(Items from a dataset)
------------------------------------------------

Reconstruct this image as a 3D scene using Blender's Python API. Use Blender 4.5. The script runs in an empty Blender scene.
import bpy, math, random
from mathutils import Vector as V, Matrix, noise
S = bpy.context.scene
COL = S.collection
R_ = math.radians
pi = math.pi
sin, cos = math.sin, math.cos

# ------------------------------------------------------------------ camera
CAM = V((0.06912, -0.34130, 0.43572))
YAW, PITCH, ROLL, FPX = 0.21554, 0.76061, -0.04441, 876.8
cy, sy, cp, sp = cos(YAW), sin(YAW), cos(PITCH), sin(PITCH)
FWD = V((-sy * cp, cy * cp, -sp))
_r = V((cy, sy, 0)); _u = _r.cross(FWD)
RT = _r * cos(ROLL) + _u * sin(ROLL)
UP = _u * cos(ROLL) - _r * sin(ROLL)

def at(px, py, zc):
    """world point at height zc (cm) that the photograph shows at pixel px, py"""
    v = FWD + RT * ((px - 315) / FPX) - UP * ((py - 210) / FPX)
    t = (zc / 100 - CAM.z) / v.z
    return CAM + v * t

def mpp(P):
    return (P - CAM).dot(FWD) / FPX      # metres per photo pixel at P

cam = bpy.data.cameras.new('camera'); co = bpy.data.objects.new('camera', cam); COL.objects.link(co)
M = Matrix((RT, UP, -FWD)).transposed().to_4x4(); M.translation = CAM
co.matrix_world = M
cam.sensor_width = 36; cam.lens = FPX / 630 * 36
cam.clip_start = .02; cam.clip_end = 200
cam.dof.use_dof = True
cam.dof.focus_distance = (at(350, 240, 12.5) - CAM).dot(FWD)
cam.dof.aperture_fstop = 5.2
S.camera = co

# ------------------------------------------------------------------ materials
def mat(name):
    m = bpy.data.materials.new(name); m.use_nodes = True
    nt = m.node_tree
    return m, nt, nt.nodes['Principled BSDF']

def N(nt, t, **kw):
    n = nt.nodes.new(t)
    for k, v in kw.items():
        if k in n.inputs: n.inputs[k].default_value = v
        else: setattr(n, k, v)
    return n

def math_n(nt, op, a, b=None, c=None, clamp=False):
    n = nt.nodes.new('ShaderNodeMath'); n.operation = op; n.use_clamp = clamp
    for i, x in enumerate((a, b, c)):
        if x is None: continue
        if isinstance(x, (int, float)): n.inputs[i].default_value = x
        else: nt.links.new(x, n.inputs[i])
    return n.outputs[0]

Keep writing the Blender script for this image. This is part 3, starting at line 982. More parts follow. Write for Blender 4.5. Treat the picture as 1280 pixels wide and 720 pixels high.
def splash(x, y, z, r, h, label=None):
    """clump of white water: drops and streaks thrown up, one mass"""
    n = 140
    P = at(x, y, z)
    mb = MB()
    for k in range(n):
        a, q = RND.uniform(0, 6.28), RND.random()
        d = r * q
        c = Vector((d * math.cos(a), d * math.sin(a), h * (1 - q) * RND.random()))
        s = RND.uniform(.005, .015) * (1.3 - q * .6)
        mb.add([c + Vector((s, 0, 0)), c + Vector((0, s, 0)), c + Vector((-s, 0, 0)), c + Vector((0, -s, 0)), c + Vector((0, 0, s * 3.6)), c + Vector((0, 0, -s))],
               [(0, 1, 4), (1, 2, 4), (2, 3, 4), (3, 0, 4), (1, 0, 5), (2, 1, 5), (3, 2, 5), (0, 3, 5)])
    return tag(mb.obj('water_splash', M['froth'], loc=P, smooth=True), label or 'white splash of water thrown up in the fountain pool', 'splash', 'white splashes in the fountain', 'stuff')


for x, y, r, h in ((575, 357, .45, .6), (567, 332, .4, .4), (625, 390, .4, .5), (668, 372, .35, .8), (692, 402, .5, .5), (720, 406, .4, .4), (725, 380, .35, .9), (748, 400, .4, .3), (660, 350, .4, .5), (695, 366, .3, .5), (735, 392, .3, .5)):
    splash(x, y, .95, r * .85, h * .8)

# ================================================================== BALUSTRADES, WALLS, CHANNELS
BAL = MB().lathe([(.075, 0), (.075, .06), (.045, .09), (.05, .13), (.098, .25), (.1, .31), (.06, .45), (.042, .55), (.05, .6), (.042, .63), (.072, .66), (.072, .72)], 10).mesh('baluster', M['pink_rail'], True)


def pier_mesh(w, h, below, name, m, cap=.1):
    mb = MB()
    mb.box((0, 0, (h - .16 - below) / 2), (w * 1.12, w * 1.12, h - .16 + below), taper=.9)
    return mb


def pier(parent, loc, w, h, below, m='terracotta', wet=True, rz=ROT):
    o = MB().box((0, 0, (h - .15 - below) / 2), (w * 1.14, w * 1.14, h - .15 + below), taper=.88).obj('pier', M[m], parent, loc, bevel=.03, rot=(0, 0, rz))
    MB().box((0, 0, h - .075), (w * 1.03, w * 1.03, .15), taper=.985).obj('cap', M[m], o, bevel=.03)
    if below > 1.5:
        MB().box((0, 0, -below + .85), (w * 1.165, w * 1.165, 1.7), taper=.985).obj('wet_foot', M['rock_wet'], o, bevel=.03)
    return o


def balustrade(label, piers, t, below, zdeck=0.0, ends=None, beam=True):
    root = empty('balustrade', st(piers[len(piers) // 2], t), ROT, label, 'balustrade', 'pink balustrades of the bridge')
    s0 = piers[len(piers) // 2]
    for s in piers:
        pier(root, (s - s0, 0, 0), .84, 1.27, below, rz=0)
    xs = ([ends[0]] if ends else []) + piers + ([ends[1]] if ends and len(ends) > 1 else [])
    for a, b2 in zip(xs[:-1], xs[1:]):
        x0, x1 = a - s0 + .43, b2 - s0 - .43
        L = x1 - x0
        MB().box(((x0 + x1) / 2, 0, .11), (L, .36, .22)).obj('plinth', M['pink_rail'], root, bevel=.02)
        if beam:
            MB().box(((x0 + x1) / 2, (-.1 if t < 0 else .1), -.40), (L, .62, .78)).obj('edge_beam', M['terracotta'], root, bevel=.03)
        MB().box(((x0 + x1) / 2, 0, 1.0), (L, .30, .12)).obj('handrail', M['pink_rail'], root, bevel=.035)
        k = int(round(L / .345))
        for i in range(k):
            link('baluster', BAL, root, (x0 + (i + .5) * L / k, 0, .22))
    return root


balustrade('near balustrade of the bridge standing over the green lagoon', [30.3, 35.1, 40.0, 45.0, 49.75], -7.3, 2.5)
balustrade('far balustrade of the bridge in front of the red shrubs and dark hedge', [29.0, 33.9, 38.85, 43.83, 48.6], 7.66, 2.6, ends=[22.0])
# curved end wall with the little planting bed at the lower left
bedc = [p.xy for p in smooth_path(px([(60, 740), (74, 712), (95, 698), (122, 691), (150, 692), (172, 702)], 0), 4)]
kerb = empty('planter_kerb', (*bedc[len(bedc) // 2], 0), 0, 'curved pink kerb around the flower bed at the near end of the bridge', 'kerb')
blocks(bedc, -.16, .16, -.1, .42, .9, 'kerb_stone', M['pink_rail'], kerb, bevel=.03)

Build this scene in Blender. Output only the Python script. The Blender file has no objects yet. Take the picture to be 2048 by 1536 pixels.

------------------------------------------------

▶ **WRITTEN TASK**
Return all the lines that contain the string "picture".

▶ **CORRECT RESULT**
Keep writing the Blender script for this image. This is part 3, starting at line 982. More parts follow. Write for Blender 4.5. Treat the picture as 1280 pixels wide and 720 pixels high.
Build this scene in Blender. Output only the Python script. The Blender file has no objects yet. Take the picture to be 2048 by 1536 pixels.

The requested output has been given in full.